No fim do ano passado, a editora Dame Blanche publicou Oceanïc, uma ficção científica escrita por Waldson Souza. A narrativa conta a história de dois jovens envolvidos em programa secreto governamental que se mostra muito mais sinistro do que o imaginado. O que complica as coisas é que eles não moram em qualquer cidade, mas Oceanïc, uma megalópole desenvolvida nas costas de uma tartaruga gigante que vaga pelo mar e impede qualquer fuga sem um plano mirabolante e calculado (sem contar que a criatura-tartaruga ainda tem períodos em que ela passa horas mergulhada nas águas).
Oceanïc é apenas uma das diversas comunidades construídas nas costas de criaturas gigantes, todas em movimento – tanto no mar quanto nos ares, de acordo com o que um dos personagens deixa entrever. De todas, Oceanïc é a maior e mais tecnológica das cidades, com direito a um mercado mais variado e menos dependente do que de suas vizinhas.
A concepção de um futuro em que as cidades precisaram se mudar para as costas de animais gigantes, já que o mundo terrestre se tornou aparentemente hostil e inapropriado para a vida, é bastante visual.
Soma-se à construção do romance o fato de que Waldson Souza é, além de escritor, um pesquisador. Ano passado, Waldson defendeu uma dissertação intitulada “Afrofuturismo: o futuro ancestral na literatura brasileira contemporânea”. Nessa pesquisa, ele estudou romances de Lu Ain-Zaila, Julio Pecly e Fábio Kabral para apresentar o que é o Afrofuturismo e como essa estética aparece nas páginas brasileiras nos dias de hoje. No entanto, não me parece que Oceanïc se encaixe exatamente na estética afrofuturista, como afirmado no site Mais QI Nerd. Pensando no que Fábio Kabral tem dito em seus estudos e palestras, o afrofuturismo está ligado não só ao protagonismo de autores e personagens negros em narrativas especulativas, mas também em uma agenda afrocentrada e na autonomia do personagem negro – muitas vezes visto na retomada de algum conhecimento ancestral silenciado, como questões filosóficas ou espirituais.
Apesar disso, os personagens do livro têm bastante da representatividade vista nos jovens autores de Ficção Científica e Fantasia (o que é interessante de se pensar levando em consideração que sua orientadora do mestrado foi Regina Dalcastagnè, professora responsável por uma das mais profundas pesquisas sobre representatividade na literatura brasileira, tanto de autores como de seus personagens). Em Oceanïc, há a presença de personagens de diversas etnias e orientações sexuais, apresentadas de forma a escancarar a ideia de um padrão branco e hétero.

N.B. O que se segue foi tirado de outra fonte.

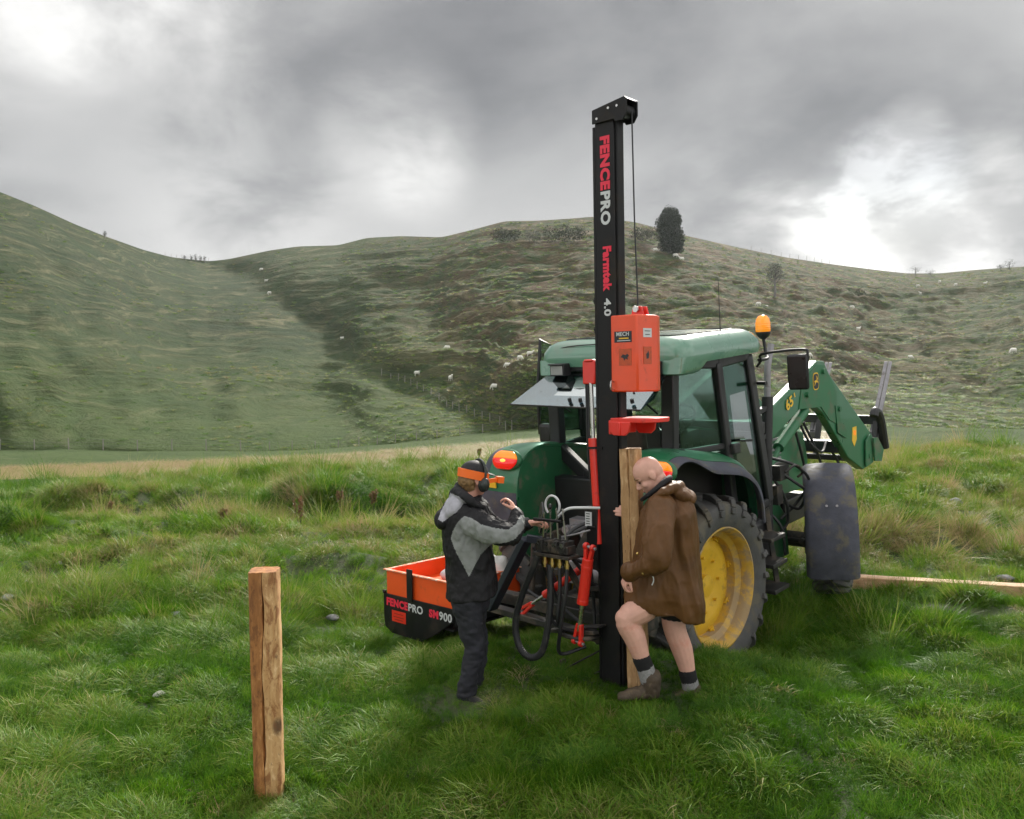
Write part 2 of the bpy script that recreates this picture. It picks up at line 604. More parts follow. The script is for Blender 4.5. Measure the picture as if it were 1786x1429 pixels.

Além disso, a construção do universo é muito interessante. A concepção de um futuro em que as cidades precisaram se mudar para as costas de animais gigantes, já que o mundo terrestre se tornou aparentemente hostil e inapropriado para a vida, é bastante visual em cenas descritivas e também instigante ao aparecer nos pequenos detalhes que outros personagens deixam entrever.
Porém, o livro peca em seu desenvolvimento do meio para o final. A maneira que os capítulos são estruturados e que apresentam diversas vozes narrativas/pontos de vista enriquece a narrativa, principalmente ao apostar em relatos menos cronológicos, mas a história perde força no fim do livro e a conclusão pode dar a entender que a obra é um prenuncio de um universo que tem muito mais a oferecer.